### Stated exercise
Only the number is wanted: count the lines that include the word "Python".

### Data shown

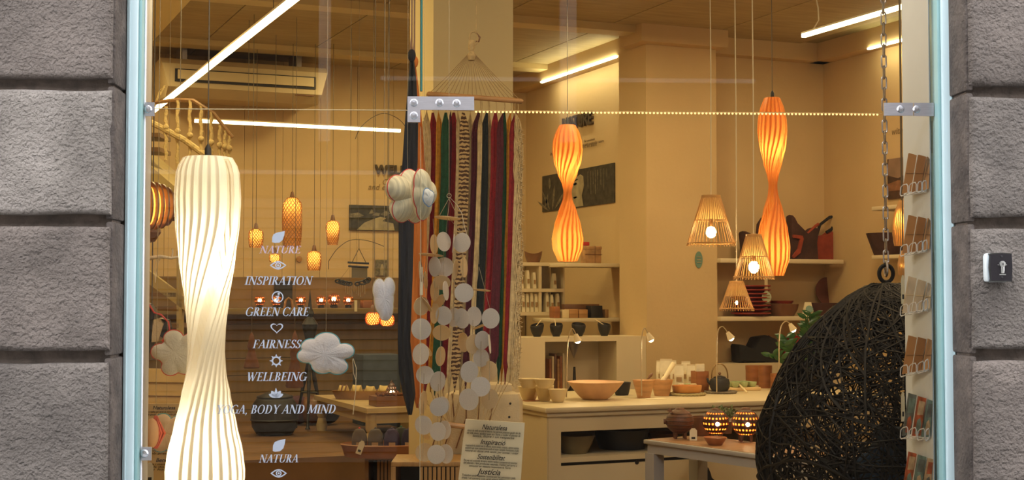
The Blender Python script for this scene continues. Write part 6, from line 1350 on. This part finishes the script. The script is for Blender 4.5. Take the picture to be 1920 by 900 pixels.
# ================================================================ CARD RACK on the reveal panel
M_kraft = mat('kraft_envelope', (.36, .18, .07), .8, var=.12, vs=10); M_kr2 = mat('kraft_dark', (.27, .125, .045), .8, var=.12, vs=10); M_kr3 = mat('kraft_light', (.44, .25, .12), .8, var=.12, vs=10); M_whw = mat('white_wire', (.80, .78, .76), .3)
rk = T('card_rack', 'white wire card racks in tiers on the reveal beside the right jamb', 'rack', fac(1745, 560, YG + .05), 0)
rk.location = FM @ Vector((R4 - .01, YG + .05, 1.0))
def rp(px, py, dd=0):      # point near the reveal panel: facade depth follows the panel between jamb and its far edge
    f = (1752 - px) / 57.0; x, u = ray(px, py); v = FM.inverted() @ (fw + rt * x + Vector((0, 0, u))); off = (.015 + .052 * f) if dd < -.04 else (.005 + .030 * f); v *= (R4 - off) / v.x
    return FM @ Vector((v.x, max(v.y, YG + .02), v.z + CAMZ)) + fw * 0
tiers = [(352, 357, 362, 1688, 290, 1705, 'k', 3), (540, 475, 0, 1672, 400, 1700, 'k', 3), (588, 0, 0, 1691, 518, 1706, 'g', 3), (712, 0, 0, 1690, 630, 1706, 'k', 3), (828, 0, 0, 1688, 737, 1706, 'm', 3), (930, 0, 0, 1690, 845, 1706, 'm', 3)]
rows = [(367, 287, 'k'), (480, 403, 'k'), (592, 518, 'g'), (706, 629, 'k'), (822, 737, 'm'), (925, 847, 'm')]
M_mags = [mat('slate_print', (.09, .13, .16), .35, var=.5, vs=30), mat('rust_print', (.35, .08, .04), .35, var=.5, vs=30), mat('teal_print', (.12, .22, .24), .35, var=.5, vs=30), mat('sand_print', (.46, .36, .26), .35, var=.4, vs=30)]
M_cell = mat('cellophane', (.60, .54, .46), .15, var=.25, vs=14)
names = ['top', 'second', 'third', 'fourth', 'fifth', 'lowest']
for i, (yb, y0, kind) in enumerate(rows):
    for j in range(4):
        x0 = 1688 + j * 16; f = 1 - j * .05; yw = yb - j * 3.2 + (2.2 if i > 3 else 0) * j * 2.2
        lp_ = [(x0, yw - 2), (x0 + 1, yw - 16), (x0 + 5, yw - 20), (x0 + 12, yw - 22), (x0 + 14, yw - 18), (x0 + 14, yw - 6), (x0 + 10, yw - 2), (x0 + 2, yw + 1)]
        P = [rp(x, y, -.045) for x, y in lp_]; part('wire_loop', MB().tube(P, .0017, 6, True), M_whw, rk, world=True)
    part('wire_rail', MB().tube([rp(1689, yb, -.045), rp(1750, yb - 9 + (14 if i > 3 else 0), -.045)], .0016, 6), M_whw, rk, world=True); part('wire_rail', MB().tube([rp(1700, yb - 5, -.045), rp(1750, yb - 12 + (14 if i > 3 else 0), -.045)], .0016, 6), M_whw, rk, world=True)
    for j in range(3):
        xb = 1693 + j * 18; xt = xb + 14; w_ = 15; yb2 = yb - 4 - j * 3 + (5 * j if i > 3 else 0); yt = y0 + (3 if kind == 'k' else 6) * j
        Q = [rp(xb, yb2, -.03), rp(xb + w_, yb2 - 4, -.03), rp(xt + w_ - 3, yt + 4, .0), rp(xt - 2, yt, .0)]
        mm = {'k': (M_kraft, M_kr2, M_kr3)[j], 'g': M_cell, 'm': M_mags[(i + j) % 4]}[kind]; nm = {'k': 'envelope_pack', 'g': 'card_pack', 'm': 'postcard'}[kind]
        lb = {'k': 'brown kraft envelope pack', 'g': 'pack of cards in cellophane', 'm': 'colour printed card'}[kind] + ' in the %s tier of the rack, %s' % (names[i], ('farthest from the jamb', 'in the middle', 'against the jamb')[j])
        c = Q[0].copy(); tt_ = T(nm, lb, 'card', c, 0, 'cards in the wire rack'); off = fw * .012
        part('card', MB().add(Q + [q + off for q in Q], [(0, 1, 2, 3), (7, 6, 5, 4), (0, 4, 5, 1), (1, 5, 6, 2), (2, 6, 7, 3), (3, 7, 4, 0)]), mm, tt_, world=True, smooth=False)
        if kind == 'k' or kind == 'g': m1 = Q[0].lerp(Q[3], .5) - fw * .002; m2 = Q[1].lerp(Q[2], .5) - fw * .002; part('string', MB().tube([m1, m2], .0010, 5), M_walnut if kind == 'k' else M_cream, tt_, world=True)
        else:
            a_, b_, c_, d2 = Q
            def qp(u, v): return a_.lerp(b_, u).lerp(d2.lerp(c_, u), v) - fw * .0015
            part('print_panel', MB().add([qp(.1, .55), qp(.9, .55), qp(.9, .9), qp(.1, .9)], [(0, 1, 2, 3)]), M_mags[(i + j + 2) % 4], tt_, world=True, smooth=False)
            part('print_figure', MB().add([qp(.2, .08), qp(.75, .06), qp(.85, .3), qp(.6, .48), qp(.25, .42)], [(0, 1, 2, 3, 4)]), M_mags[(i + j + 1) % 4], tt_, world=True, smooth=False)
for y0_, y1_, yt_, lb in ((516, 570, 492, 'white paper tag on a thread beside the third tier of cards'), (735, 790, 690, 'white paper tag on a thread between egg chair and card rack'), (0, 0, 0, '')):
    if lb: ptag(1693, y0_, y1_, 9, 4.62, lb, strap=(1694, yt_), yaw=.5)

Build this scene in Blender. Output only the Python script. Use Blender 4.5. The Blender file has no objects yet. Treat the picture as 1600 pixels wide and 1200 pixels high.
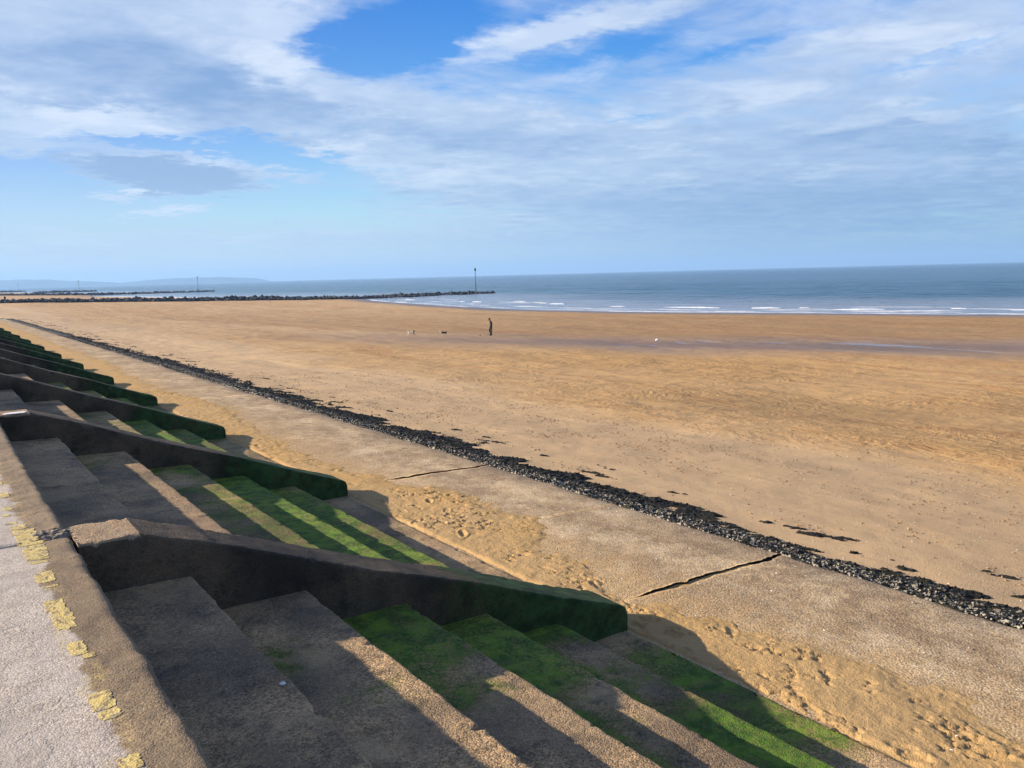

### Complete answer
2